BROECKE, Pieter van den.
Vijf verscheyde journalen [...], behouden op zijne reysen, na Cabo-Verde, Angola en Guinea, Doch voornamentlijck na Oost-Indien, waer in hem, soo in schip-breuck, als in't door-reysen van't landt, seer veel vreemde dingen ontmoet zijn.
Amsterdam, Gillis Joosten Saeghman, [1663]. 4to. With a woodcut vignette on the title page, an engraved full-page portrait of the author by Adriaen Matham after Frans Hals, and 23 illustrations (18 woodcuts, 5 engravings) in the text. Contemporary quarter vellum. 112 pp.
€ 5,000
Rare, richly illustrated edition of an important account of five trading voyages to Cape Verde, Angola, Congo, Guinea, and the East Indies. It was one of the first Europeans works to describe the communities in West and Central Africa, and comment extensively on the commercial strategies of Dutch merchants along the African west coast. It also includes a beautiful portrait of the author, engraved after the painted portrait by Frans Hals.

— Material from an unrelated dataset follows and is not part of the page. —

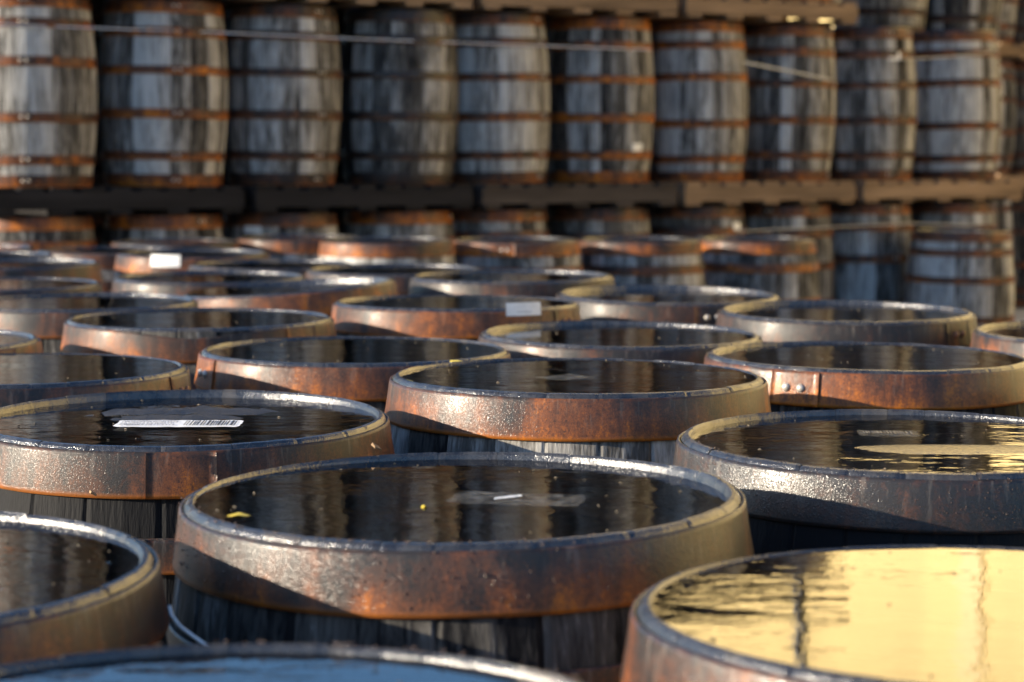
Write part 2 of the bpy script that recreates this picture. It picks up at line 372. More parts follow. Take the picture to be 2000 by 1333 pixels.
# ------------------------------------------------------------------ warehouse behind the stacks (seen mirrored in the water, warms the casks' right sides)
def warehouse():
    A, B = Vector((0.9, 27.0, 0)), Vector((16.1, 0.0, 0)); L = (B - A).length; u = (B - A) / L
    r = obj('warehouse', None); r.location = A; r.rotation_euler = (0, 0, math.atan2(u.y, u.x))
    tag(r, 'tall ochre warehouse behind the stacks, mirrored golden in the front right barrel', 'building')
    Ht, D = 9.0, 10.0
    V, Fc = [], []; n = int(L / 0.20)                                     # vertical ribs in the cladding
    for i in range(n + 1):
        x = L * i / n; y = 0.0
        V += [(x, y, 0), (x, y, Ht)]
    for i in range(n): Fc.append((2 * i, 2 * i + 2, 2 * i + 3, 2 * i + 1))
    obj('wall', mesh('wall', V, Fc, OCHRE, smooth=False), r)
    V, Fc = box_data(0, L, 0.05, D, 0, Ht - 0.01); obj('rear_wall', mesh('rear_wall', V, Fc, OCHRE, smooth=False), r)
    V = [(-0.3, -0.4, Ht), (L + 0.3, -0.4, Ht), (L + 0.3, D / 2, Ht + 2.6), (-0.3, D / 2, Ht + 2.6), (L + 0.3, D + 0.4, Ht), (-0.3, D + 0.4, Ht)]
    V += [(x, y, z + 0.15) for x, y, z in V]
    Fc = [(0, 1, 2, 3), (3, 2, 4, 5), (6, 9, 8, 7), (9, 11, 10, 8), (0, 6, 7, 1), (5, 4, 10, 11), (0, 3, 9, 6), (3, 5, 11, 9), (1, 7, 8, 2), (2, 8, 10, 4)]
    obj('roof', mesh('roof', V, Fc, SLATE, smooth=False), r)
    V = [(0, 0, Ht), (0, D, Ht), (0, D / 2, Ht + 2.5), (L, 0, Ht), (L, D, Ht), (L, D / 2, Ht + 2.5)]
    obj('gable', mesh('gable', V, [(0, 1, 2), (3, 5, 4)], OCHRE, smooth=False), r)
    for x, wd_, mt in ((0.2, 0.3, CREAM), (4.6, 0.07, SLATE), (7.2, 0.3, CREAM), (15.5, 0.3, CREAM)):
        V, Fc = box_data(x, x + wd_, -0.035 if mt is CREAM else -0.09, -0.02, 0, Ht - 0.05); obj('downpipe', mesh('downpipe', V, Fc, mt, smooth=False), r)
    V, Fc = box_data(10.2, 13.2, -0.10, -0.045, 0, 3.6); d = obj('door', mesh('door', V, Fc, SLATE, smooth=False), r)
warehouse()

# ------------------------------------------------------------------ the stack at the back
SU = Vector((math.cos(rad(31.4)), math.sin(rad(31.4)), 0)); SV = Vector((-SU.y, SU.x, 0))     # along the stack, and into it
def px2x(px, Y): return (px - 1000) / 4167.0 * Y
FRONT = []
for e in (190, 443, 668, 893, 1076, 1275, 1460, 1628, 1785, 1948):       # right hand edges read off the picture
    X = 0.0
    for _ in range(30):
        Y = 10.35 + 0.61 * (X + 2.32); X = px2x(e, Y) - 0.315
    FRONT.append(Vector((X, Y, 0)))
Z2, Z3 = 1.09, 2.13
rs = random.Random(5)
ORD = ['first', 'second', 'third', 'fourth', 'fifth', 'sixth', 'seventh', 'eighth', 'ninth', 'tenth']
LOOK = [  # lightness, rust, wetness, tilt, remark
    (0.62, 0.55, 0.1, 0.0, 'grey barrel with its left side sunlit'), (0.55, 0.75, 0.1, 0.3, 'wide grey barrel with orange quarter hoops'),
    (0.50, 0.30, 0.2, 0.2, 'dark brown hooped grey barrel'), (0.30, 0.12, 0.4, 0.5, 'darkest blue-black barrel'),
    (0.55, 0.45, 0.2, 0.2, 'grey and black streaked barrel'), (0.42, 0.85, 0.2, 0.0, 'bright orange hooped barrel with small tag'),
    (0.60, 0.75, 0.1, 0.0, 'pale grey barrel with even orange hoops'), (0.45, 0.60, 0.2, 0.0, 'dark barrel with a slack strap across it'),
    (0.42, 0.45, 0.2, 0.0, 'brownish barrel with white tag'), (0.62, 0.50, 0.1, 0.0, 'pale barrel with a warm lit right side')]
for i, p in enumerate(FRONT):
    li, ru, we, ti, rem = LOOK[i]
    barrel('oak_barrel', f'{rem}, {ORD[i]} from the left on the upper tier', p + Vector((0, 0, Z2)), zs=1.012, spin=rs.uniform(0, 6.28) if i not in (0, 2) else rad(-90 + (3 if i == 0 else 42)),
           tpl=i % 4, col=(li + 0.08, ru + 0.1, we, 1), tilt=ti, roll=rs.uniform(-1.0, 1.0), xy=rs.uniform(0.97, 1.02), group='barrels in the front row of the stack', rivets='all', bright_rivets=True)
LOWREM = ['barrel with a sunlit patch at its left', 'barrel with orange rusted top hoops', 'barrel with white sticker', 'shadowed barrel', 'brown barrel', 'grey barrel with glinting hoop',
          'almost black barrel', 'brown barrel with a strap across', 'blue-grey barrel seen almost whole', 'dark barrel behind a lone barrel']
for i, p in enumerate(FRONT):
    barrel('oak_barrel', f'{LOWREM[i]}, {ORD[i]} from the left in the bottom tier', p, zs=0.955 / H, spin=rs.uniform(0, 6.28), tpl=(i + 1) % 4,
           col=(rs.uniform(0.35, 0.65), rs.uniform(0.5, 0.95), 0.2, 1), group='barrels in the bottom tier of the stack', rivets='all')
for i, p in enumerate(FRONT[:8]):
    barrel('oak_barrel', 'oak barrel on the third tier of the stack, above the picture, mirrored in the water', p + Vector((0, 0, Z3)), zs=1.012, spin=rs.uniform(0, 6.28), tpl=(i + 2) % 4,
           col=(rs.uniform(0.5, 0.8), rs.uniform(0.3, 0.8), 0.1, 1), group='barrels of the third tier above the frame', rivets=None)
for i in range(11):
    p = (FRONT[i] if i < 10 else FRONT[9] + SU * 0.66) + SV * 0.68
    for k, z in enumerate((0, Z2, Z3)):
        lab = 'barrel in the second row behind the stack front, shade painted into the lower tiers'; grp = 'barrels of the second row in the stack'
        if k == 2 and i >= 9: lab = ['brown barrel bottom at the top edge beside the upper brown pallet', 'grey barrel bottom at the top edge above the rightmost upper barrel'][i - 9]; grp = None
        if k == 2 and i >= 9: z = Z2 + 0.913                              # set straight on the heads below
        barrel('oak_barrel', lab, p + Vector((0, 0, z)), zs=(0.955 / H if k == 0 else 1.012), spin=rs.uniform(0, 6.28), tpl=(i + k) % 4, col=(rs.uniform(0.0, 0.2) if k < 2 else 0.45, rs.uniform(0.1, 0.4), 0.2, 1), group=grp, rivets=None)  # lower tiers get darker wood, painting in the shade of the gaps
FAR = [Vector((3.75, 17.35, 0)), Vector((4.22, 17.75, 0)), Vector((4.72, 18.2, 0))]
for i, p in enumerate(FAR):
    for k, z in enumerate((0, Z2, Z3)):
        t = ('bottom', 'middle', 'top')[k]
        lab = f'distant barrel of the far stack, {t} tier, {("hidden left", "", "outermost right")[i]} one' if i != 1 else f'distant small barrel at the right edge, {t} tier of the far stack'
        barrel('oak_barrel', lab, p + Vector((0, 0, z)), zs=(0.955 / H if k == 0 else 1.012), spin=rs.uniform(0, 6.28), tpl=(i + k) % 4, col=(rs.uniform(0.45, 0.6), rs.uniform(0.3, 0.7), 0.2, 1),
               group='barrels of the far stack' , rivets=None)

def pallet(label, p0, p1, z0, z1, mat, depth=1.40, front=-0.335, group='pallets between the tiers'):
    d = (p1 - p0); L = d.length; u = d / L
    r = obj('wooden_pallet', None); r.location = p0 + Vector((0, 0, z0)); r.rotation_euler = (0, 0, math.atan2(u.y, u.x)); tag(r, label, 'pallet', group)
    h = z1 - z0; rng = random.Random(int(p0.x * 1000) + int(z0 * 77))
    for y in (front, front + depth * 0.5 - 0.05, front + depth - 0.1):
        V, Fc = box_data(0.01, L - 0.01, y, y + 0.095, 0.024, h - 0.024, 0.003, rng); obj('bearer', mesh('bearer', V, Fc, mat, smooth=False), r)
    n = 9
    for i in range(n):
        x = L * (i + 0.5) / n; b = rng.uniform(0.045, 0.058); f = front + rng.uniform(-0.012, 0.012)
        V, Fc = box_data(x - b, x + b, f, front + depth, h - 0.022, h - 0.001, 0.0015, rng); obj('deck_board', mesh('deck_board', V, Fc, mat, smooth=False), r)
        if i % 2 == 0:
            V, Fc = box_data(x - b, x + b, f, front + depth, 0.001, 0.022, 0.0015, rng); obj('bottom_board', mesh('bottom_board', V, Fc, mat, smooth=False), r)
    return r
def mid(i): return (FRONT[i] + FRONT[i + 1]) / 2
ends = [FRONT[0] - SU * 0.34, mid(1), mid(3), mid(5), mid(7), FRONT[9] + SU * 0.34]
nm = ['leftmost', 'second', 'third', 'fourth', 'rightmost']
for k in range(5):
    a, b = ends[k], ends[k + 1]; u = (b - a).normalized()
    pallet(f'{["dark timber","dark timber","weathered dark","brown timber","brown timber"][k]} pallet under the upper tier of barrels, {nm[k]} of the row', a + u * 0.02, b - u * 0.02, 0.9585, Z2 - 0.001, BEAM if k < 2 else BEAM3 if k == 2 else BEAM2)
for k in range(4):
    a, b = ends[k], ends[k + 1]; u = (b - a).normalized()
    pallet(f'pallet lying on top of the upper tier at the top edge, {nm[k] if k < 3 else "rightmost brown one"}', a + u * 0.02, b - u * 0.02, Z2 + 0.914, Z3 - 0.001, BEAM if k < 1 else BEAM2)
for k in (2, 3):
    a, b = ends[k], ends[k + 1]; u = (b - a).normalized()
    pallet('empty pallet laid on the third tier above the picture, mirrored in the golden water', a + u * 0.02, b - u * 0.02, Z3 + 0.914, Z3 + 1.05, BEAM3, group='empty pallets on the third tier')
for k, z in enumerate(((0.9585, Z2 - 0.001), (Z2 + 0.914, Z3 - 0.001))):
    pallet(f'distant pallet in the far stack at the right edge, {("lower", "upper")[k]} one', FAR[0] + Vector((-0.3, -0.25, 0)), FAR[2] + Vector((0.3, 0.25, 0)), z[0], z[1], BEAM2, depth=0.66, front=-0.33, group='pallets of the far stack')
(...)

The present edition is exceptionally rare, as we have only been able to trace 9 copies in institutions, and none in sales records of the past hundred years.

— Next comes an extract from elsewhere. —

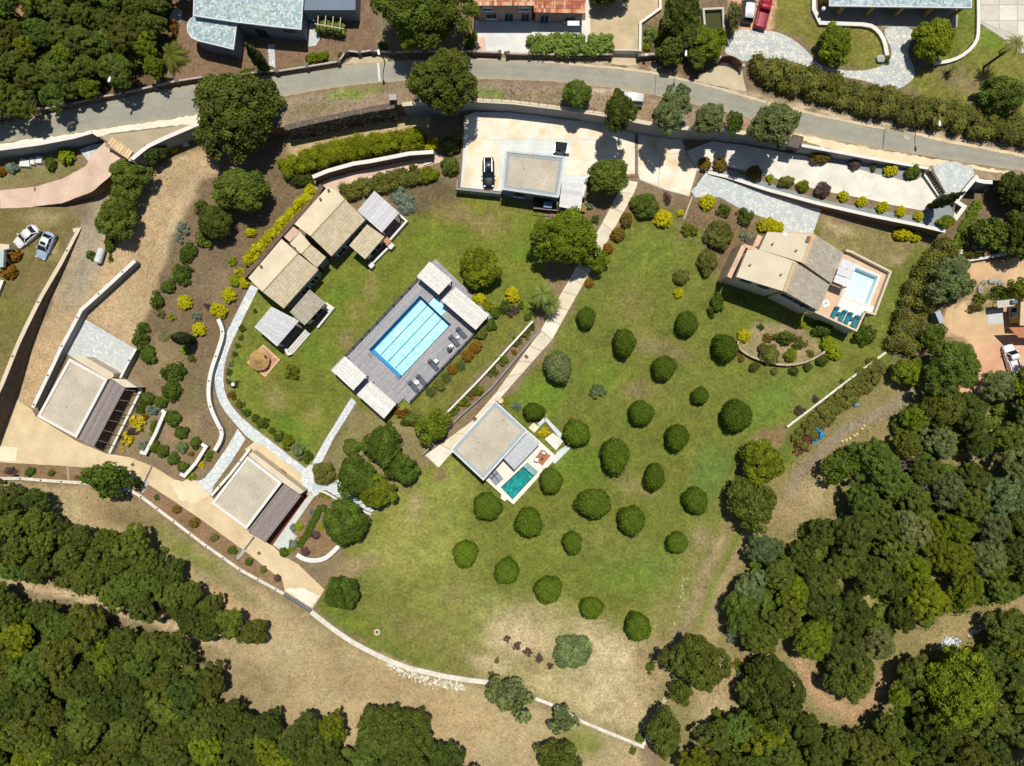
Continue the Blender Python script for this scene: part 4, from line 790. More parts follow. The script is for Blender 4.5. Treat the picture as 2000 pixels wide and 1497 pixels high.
balustrade('pale balustrade beside the cypress and the slate-roofed house', [(464, 146), (500, 141), (538, 138)], 'U')
balustrade('baluster wall with pillars between the slate-roofed house and the road', [(541, 139), (600, 130), (661, 120), (675, 101)], 'U')
balustrade('dark gate rail with round-topped pillars across the slate house drive', [(677, 99), (702, 102), (727, 98)], 'U', bal=False, body=DARKM)
balustrade('dark baluster wall under the tall pine by the road lamp', [(729, 99), (768, 102), (830, 100), (924, 100)], 'U')
balustrade('dark street wall in front of the orange-tiled house terrace', [(928, 100), (976, 102)], 'U', 1.2, bal=False)
balustrade('dark street wall under the clipped oleander hedge', [(992, 104), (1035, 105), (1110, 107), (1194, 106)], 'U', 1.2, bal=False)
balustrade('street wall with white letter box beside the olive clump', [(1249, 108), (1290, 104), (1330, 102)], 'U', 1.2, bal=False)
wall('garden_wall', 'cream wall edging the stained drive of the orange-tiled house', 'wall', [(1250, 100), (1251, 44), (1290, 16), (1288, -60)], .3, 'U', .5, 2.5, CREAM)
wall('garden_wall', 'curved white stone edging wrapping the ochre house garden', 'wall', [(1590, -60), (1590, 44), (1640, 46), (1698, 48), (1716, 60), (1728, 80), (1733, 108)], .5, 'U', .5, 2.5, CREAM, capcol=A(232, 214, 184), sm=1)
wall('garden_wall', 'curved pale wall round the side lawn of the ochre house', 'wall', [(1826, 124), (1862, 118), (1888, 104), (1908, 82), (1912, 60), (1911, -40)], .4, 'U', .5, 2.5, CREAM, capcol=A(222, 204, 168), sm=1)
wall('garden_wall', 'low white wall at the end of the lower slate triangle', 'wall', [(1866, 396), (1890, 366), (1909, 344)], .5, 'U', .8, 0, GREYW)
wall('garden_wall', 'short white wall branching towards the roadside weeds', 'wall', [(1908, 352), (1922, 355), (1938, 356)], .5, 'U', .5, 0, GREYW)
wall('garden_wall', 'angled white planter wall below the cypress', 'wall', [(1848, 400), (1868, 426), (1884, 404), (1872, 396)], .5, '0', 1.4, 0, GREYW)
wall('garden_wall', 'pale garden wall over the sandy court with a small stair', 'wall', [(1877, 511), (1920, 504), (1982, 493), (2080, 480)], .35, '0', .8, 0, CREAM, capcol=A(240, 228, 206))
st = thing('stairs', P(1874, 495, 0, '0'), 'small stone stair of pale treads beside the sandy court', 'stairs')
for k in range(5): MB().beam(P(1871, 490+k*5, .7-.14*k, '0'), P(1880, 490+k*5, .7-.14*k, '0'), .3, .14, A(232, 222, 204)).build('step', STONE, st)
# gates
def gate(label, a, b, zn, h, material, n, col, curve=0):
    t = thing('gate', P((a[0]+b[0])/2, (a[1]+b[1])/2, 0, zn), label, 'gate'); pa, pb = P(*a, h, zn), P(*b, h, zn)
    for k in range(n):
        p0, p1 = pa.lerp(pb, k/n+.004), pa.lerp(pb, (k+1)/n-.004); sg = Vector((-(pb-pa).y, (pb-pa).x, 0)).normalized()
        c0, c1 = sg*curve*math.sin(math.pi*k/n), sg*curve*math.sin(math.pi*(k+1)/n); hh = h+.35*math.sin(math.pi*(k+.5)/n)*(1 if curve else 0)
        MB().beam(p0+c0-Vector((0, 0, h-hh/2)), p1+c1-Vector((0, 0, h-hh/2)), .08, hh, col).build('board', material, t)
    MB().beam(pa+Vector((0, 0, .03)), pb+Vector((0, 0, .03)), .14, .1, col).build('rail', material, t) if not curve else None
    for p in (pa, pb): MB().box((p.x, p.y, p.z-h/2), (.35, .35, h+.2), 0, A(205, 196, 182)).build('post', STONE, t)
    return t
gate('dark sliding gate at the top of the white ramp drive', (1816, 332), (1846, 380), 'U', 1.2, OBJM, 10, None)
for o in sc.objects:
    if o.name.startswith('board') and o.parent and o.parent.name == 'gate': o.color = (.05, .045, .045, 1)
    if o.name.startswith('rail') and o.parent and o.parent.name == 'gate': o.color = (.05, .045, .045, 1)
gate('arched dark red timber gate below the pale stone driveway', (1406, 112), (1452, 128), 'U', 1.6, mat('red_timber', (.06, .012, .012), rough=.6), 12, None, .55)
gate('pale metal sliding gate across the stained drive', (1198, 98), (1247, 99), 'U', 1.3, WHITE, 10, None)
g = gate('timber sliding gate on the pink garden ramp', (206, 282), (254, 313), 'U', 1.3, mat('gate_timber', A(206, 172, 122), rough=.7), 9, None)
dk = thing('gate_deck', P(230, 291, .4, 'U'), 'pale timber deck board strip behind the ramp gate', 'deck')
for k in range(8):
    a, b = at(214+k*5.2, 275+k*3.6, zU(230, 290)+.35), at(218.6+k*5.2, 278.2+k*3.6, zU(230, 290)+.35); s = Vector((.5, -.75, 0))
    MB().beam(a+s*.0, b+s*.0, 1.3, .06, A(*random.choice([(228, 200, 152), (218, 188, 140), (236, 210, 166)]))).build('plank', GREYWOOD, dk)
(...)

The work is based on the journals of Pieter van den Broecke (1585-1640), a cloth merchant working for the Dutch East India Company (VOC). He was promoted to chief tradesman and admiral due to his successes in West Africa and the Middle East. The present work is an account of his earliest voyages to West Africa, in 1605, 1607, 1609, and 1611, and his longer voyage to, and stay in, the East Indies, from 1613 to 1630. His travelled to Angola three times, also visiting Guinea, the Kingdom of Congo, and the former Kingdom of Loango (part of present day Congo). On his final trading journey to Angola, in 1611, he returned with 65.000 pounds of ivory.
Van den Broecke's journals, which are still kept in the Nationaal Archief in the Hague, were widely read in the 17th century. His travel accounts were first published in 1634 as Korte historiael ende journaelsche aenteyckeninghe, by two different publishers, and as Wonderlijcke historische ende journaelsche aenteyckeningh in 1648 by Joost Hartgers. Hartgers also included it in his compilation of various travel accounts, Oost-Indische voyagien (1648). In the early 1660's, Gilles Joosten Saeghman (1619-1704) republished the classic travel accounts for a new generation. Like Hartgers, he published each of them separately and as part of a compilation, titled Verscheyde Oost-Indische voyagien (1663-1670). The present copy is the rare separate edition.
With the bookplate of Willem van Dam mounted on the front pastedown, and a paper shelf mark label on the recto of the first free flyleaf. The boards are slightly rubbed. The work is somewhat browned throughout. Otherwise in good condition. Muller, De Vries, Scheepers 842; Sabin 74837; STCN 089373464 (7 copies); USTC 1800389 (4 copies); WorldCat 1154622853, 937148132, 248537713 (9 copies).